Role of Women in First Century Israel

To really appreciate how Jesus empowered women, we need to look at the life of an average woman in Israel 2000 years ago. We know from historical writings that some classes of women had certain reproductive and property rights. However, only a small percentage of women were able to use those rights for their own benefit such as obtaining wealth or autonomy (There are a few biblical examples). In other words, these women were the exception and not the rule. 

The average woman had little in the way of rights or freedoms. In reality, Jesus was born into a world where most women were relegated to a position only a little better than slaves. So how was it possible then, having certain legal rights that most women in that culture still had it so bad?

The Connection Between Religious Participation and Economic Well Being for Women

Today, things like our legal rights and professional development define our status as a person in our culture and society. Our society considers spirituality a private matter that has little to no effect on our social and economic status. The opposite was true in first-century Israel.

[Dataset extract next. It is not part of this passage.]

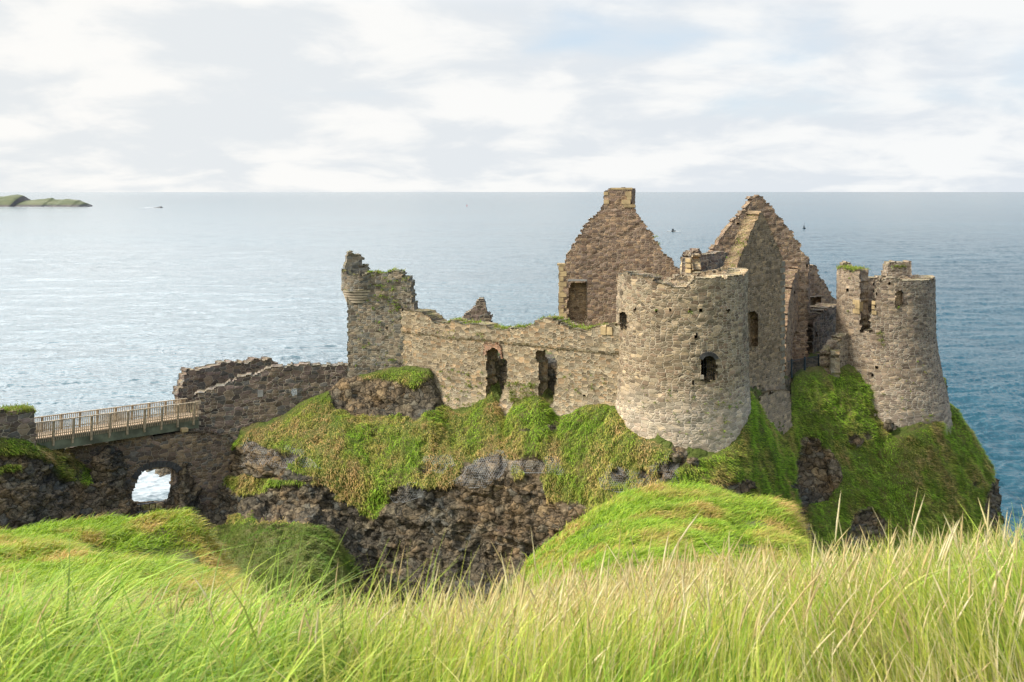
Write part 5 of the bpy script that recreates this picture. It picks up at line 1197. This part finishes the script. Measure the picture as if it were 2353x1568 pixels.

Their society defined a person’s status by their spiritual and religious participation and that was closely linked to economic well-being. Based on the rabbinic writings of that time period, women for the most part were intentionally excluded from taking part in public spiritual and religious gatherings. To say it plainly, women were not formally taught the scriptures nor other rabbinic teachings (It is important to note here that Rabbinic tradition does not equate to Biblical truth). They could not be disciples of a rabbi and they certainly would not have been allowed to travel with one.

To be excluded from the spiritual center of the culture meant that they were relegated to their homes and their economic well-being was tied to their husbands or fathers. If the husband or father failed to provide, then these women would be left destitute with little recourse.